* _TASK_
Where a line holds "Blender", copy it.

* _DATA SHOWN_
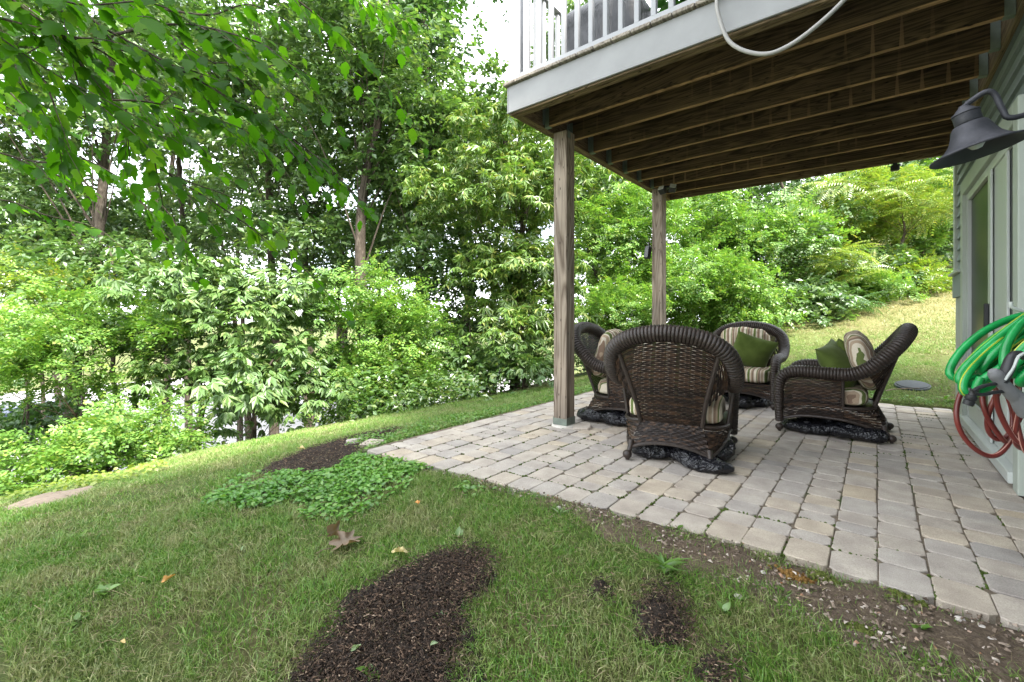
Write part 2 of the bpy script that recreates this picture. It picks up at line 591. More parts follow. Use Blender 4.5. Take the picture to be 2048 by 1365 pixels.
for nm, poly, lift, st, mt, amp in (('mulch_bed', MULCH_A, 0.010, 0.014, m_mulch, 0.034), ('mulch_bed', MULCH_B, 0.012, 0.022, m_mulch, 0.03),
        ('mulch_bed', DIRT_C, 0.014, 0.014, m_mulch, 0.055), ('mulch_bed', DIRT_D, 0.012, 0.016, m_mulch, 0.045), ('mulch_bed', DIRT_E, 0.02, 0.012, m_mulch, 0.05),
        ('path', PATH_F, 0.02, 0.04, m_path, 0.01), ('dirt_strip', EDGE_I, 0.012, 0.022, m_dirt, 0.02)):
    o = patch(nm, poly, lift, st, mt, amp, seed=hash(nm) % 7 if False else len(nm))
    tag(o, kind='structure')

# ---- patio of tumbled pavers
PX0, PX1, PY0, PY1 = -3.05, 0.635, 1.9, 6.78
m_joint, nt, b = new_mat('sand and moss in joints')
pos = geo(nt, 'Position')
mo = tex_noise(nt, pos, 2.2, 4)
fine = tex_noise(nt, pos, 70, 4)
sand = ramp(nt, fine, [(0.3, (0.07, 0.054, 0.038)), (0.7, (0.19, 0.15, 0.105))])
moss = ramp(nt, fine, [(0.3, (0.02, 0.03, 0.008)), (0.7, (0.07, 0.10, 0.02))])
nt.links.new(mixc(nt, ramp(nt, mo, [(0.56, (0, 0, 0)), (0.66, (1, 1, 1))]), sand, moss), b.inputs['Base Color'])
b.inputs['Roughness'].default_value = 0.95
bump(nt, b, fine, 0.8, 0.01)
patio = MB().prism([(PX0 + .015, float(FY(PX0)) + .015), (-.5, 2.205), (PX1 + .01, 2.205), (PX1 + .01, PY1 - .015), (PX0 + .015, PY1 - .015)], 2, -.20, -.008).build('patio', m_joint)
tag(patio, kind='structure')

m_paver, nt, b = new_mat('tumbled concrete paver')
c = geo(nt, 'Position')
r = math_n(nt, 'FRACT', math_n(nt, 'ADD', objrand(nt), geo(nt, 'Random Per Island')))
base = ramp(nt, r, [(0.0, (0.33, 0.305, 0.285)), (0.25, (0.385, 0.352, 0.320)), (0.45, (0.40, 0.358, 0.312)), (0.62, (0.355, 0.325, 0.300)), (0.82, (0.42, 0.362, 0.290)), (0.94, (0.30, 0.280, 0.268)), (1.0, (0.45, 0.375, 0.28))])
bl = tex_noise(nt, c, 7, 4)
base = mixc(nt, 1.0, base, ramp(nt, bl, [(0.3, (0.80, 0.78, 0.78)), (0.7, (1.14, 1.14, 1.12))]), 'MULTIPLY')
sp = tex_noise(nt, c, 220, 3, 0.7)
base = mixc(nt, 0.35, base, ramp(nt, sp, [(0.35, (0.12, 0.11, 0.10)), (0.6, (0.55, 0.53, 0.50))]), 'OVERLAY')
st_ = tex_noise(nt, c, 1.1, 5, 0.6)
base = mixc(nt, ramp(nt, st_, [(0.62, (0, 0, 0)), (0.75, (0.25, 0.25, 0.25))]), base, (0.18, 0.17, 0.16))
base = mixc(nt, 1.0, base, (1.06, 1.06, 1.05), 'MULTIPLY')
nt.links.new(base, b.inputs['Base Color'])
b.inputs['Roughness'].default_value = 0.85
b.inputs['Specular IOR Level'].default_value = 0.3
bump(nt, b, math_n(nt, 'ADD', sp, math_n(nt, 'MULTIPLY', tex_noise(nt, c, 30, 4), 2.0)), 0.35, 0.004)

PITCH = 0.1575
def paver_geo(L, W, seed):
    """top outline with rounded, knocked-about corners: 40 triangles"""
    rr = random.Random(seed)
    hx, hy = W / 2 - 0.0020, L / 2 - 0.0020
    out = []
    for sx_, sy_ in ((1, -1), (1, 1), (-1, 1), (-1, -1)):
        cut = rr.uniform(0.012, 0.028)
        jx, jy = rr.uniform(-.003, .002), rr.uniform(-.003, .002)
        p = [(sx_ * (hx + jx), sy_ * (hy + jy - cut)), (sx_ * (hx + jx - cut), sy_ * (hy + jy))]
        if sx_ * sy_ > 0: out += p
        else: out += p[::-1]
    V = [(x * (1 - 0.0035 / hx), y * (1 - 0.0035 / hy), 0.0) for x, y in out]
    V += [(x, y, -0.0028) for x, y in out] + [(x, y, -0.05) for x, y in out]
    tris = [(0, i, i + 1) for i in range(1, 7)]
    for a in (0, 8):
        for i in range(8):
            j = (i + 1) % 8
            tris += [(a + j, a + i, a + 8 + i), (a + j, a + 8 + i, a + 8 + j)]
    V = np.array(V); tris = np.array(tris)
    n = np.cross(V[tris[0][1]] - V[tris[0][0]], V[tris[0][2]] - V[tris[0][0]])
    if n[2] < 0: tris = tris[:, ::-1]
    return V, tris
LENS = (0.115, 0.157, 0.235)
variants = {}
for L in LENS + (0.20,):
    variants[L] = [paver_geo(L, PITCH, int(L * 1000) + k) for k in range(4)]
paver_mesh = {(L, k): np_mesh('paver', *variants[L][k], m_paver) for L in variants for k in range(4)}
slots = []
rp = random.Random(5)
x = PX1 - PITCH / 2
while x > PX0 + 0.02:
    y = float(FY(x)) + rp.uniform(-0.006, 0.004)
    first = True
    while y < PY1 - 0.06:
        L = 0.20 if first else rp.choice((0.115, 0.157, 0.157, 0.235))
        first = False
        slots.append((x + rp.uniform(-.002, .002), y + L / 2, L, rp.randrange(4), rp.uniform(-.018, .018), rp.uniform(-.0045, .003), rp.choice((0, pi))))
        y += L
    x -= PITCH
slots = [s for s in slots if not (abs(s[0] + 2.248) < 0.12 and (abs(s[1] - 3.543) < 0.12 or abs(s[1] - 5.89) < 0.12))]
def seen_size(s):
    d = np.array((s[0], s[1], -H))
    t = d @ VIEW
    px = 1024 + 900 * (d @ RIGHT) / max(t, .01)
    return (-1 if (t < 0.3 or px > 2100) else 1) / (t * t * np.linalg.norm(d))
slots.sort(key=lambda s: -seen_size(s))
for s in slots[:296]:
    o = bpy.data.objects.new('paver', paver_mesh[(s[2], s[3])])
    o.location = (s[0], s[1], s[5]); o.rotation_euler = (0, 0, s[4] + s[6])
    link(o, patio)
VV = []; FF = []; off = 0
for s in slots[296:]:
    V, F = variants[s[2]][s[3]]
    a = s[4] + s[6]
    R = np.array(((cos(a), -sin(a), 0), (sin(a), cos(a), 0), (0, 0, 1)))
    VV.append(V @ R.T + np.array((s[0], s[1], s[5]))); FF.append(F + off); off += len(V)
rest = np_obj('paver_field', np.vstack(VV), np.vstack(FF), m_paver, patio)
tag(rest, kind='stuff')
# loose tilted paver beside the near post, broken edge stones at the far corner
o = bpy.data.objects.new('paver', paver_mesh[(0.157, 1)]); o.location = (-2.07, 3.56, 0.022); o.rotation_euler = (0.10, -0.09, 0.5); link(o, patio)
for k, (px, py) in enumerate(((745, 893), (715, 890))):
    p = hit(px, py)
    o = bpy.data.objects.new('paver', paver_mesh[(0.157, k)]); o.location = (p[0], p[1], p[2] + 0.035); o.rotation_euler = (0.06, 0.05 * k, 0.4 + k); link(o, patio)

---

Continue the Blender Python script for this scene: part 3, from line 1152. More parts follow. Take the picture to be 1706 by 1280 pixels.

...

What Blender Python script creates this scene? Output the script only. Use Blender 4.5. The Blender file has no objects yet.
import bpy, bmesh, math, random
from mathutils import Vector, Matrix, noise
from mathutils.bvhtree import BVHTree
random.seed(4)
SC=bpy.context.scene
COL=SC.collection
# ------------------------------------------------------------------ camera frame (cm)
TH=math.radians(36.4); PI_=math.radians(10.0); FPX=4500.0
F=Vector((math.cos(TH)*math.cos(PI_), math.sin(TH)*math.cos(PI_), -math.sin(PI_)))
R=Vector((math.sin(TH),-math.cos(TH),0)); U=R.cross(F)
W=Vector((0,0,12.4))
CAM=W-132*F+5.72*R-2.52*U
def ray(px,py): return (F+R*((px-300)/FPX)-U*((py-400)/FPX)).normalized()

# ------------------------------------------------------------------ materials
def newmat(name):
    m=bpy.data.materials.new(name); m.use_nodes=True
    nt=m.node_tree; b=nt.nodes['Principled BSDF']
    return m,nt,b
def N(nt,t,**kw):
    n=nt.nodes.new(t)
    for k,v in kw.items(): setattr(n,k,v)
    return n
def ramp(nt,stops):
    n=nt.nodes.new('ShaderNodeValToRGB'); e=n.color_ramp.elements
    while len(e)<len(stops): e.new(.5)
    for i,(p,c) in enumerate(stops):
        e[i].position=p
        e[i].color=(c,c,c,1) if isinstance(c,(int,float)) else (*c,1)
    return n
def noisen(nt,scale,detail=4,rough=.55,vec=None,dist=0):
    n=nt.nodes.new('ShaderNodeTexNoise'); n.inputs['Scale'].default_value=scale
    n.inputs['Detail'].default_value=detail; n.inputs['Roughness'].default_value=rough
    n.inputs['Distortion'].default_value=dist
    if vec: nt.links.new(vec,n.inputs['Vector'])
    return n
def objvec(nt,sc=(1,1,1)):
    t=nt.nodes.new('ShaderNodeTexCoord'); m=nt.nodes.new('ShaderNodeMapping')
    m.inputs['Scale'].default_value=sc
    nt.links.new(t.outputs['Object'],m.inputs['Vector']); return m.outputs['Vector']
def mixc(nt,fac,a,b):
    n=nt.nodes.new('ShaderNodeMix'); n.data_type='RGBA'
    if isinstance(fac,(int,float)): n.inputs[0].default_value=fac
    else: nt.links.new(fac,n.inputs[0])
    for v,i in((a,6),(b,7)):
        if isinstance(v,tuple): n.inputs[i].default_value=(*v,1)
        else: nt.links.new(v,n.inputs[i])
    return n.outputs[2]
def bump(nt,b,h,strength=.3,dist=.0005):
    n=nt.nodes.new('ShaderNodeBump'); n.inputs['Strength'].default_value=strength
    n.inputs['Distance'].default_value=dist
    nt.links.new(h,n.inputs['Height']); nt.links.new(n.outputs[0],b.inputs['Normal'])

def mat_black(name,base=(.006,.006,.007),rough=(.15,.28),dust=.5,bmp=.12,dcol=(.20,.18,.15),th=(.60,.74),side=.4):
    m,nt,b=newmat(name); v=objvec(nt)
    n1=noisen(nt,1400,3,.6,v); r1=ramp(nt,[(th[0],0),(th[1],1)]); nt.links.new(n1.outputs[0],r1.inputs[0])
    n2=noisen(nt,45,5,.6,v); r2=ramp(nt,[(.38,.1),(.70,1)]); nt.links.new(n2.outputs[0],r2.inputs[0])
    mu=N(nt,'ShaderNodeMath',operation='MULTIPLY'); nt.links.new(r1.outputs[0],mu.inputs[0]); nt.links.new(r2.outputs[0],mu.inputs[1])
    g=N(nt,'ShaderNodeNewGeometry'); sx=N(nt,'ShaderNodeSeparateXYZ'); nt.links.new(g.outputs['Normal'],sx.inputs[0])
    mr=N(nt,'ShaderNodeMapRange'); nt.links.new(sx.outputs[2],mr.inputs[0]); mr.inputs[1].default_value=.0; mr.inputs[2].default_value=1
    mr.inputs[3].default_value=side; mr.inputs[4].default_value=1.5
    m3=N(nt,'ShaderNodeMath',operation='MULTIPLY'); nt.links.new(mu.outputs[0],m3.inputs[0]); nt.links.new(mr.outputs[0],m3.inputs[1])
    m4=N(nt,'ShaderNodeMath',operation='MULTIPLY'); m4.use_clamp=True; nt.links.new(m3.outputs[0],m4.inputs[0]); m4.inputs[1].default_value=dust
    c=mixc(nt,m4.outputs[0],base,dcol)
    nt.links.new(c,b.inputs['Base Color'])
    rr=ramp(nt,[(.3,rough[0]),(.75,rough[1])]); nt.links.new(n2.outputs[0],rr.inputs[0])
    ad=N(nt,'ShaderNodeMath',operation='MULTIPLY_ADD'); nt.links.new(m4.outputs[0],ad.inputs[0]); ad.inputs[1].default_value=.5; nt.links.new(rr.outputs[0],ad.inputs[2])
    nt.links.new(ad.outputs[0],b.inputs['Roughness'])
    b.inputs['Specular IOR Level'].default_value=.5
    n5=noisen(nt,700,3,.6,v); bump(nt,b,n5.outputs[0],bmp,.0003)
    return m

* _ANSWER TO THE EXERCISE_
Write part 2 of the bpy script that recreates this picture. It picks up at line 591. More parts follow. Use Blender 4.5. Take the picture to be 2048 by 1365 pixels.
Continue the Blender Python script for this scene: part 3, from line 1152. More parts follow. Take the picture to be 1706 by 1280 pixels.
What Blender Python script creates this scene? Output the script only. Use Blender 4.5. The Blender file has no objects yet.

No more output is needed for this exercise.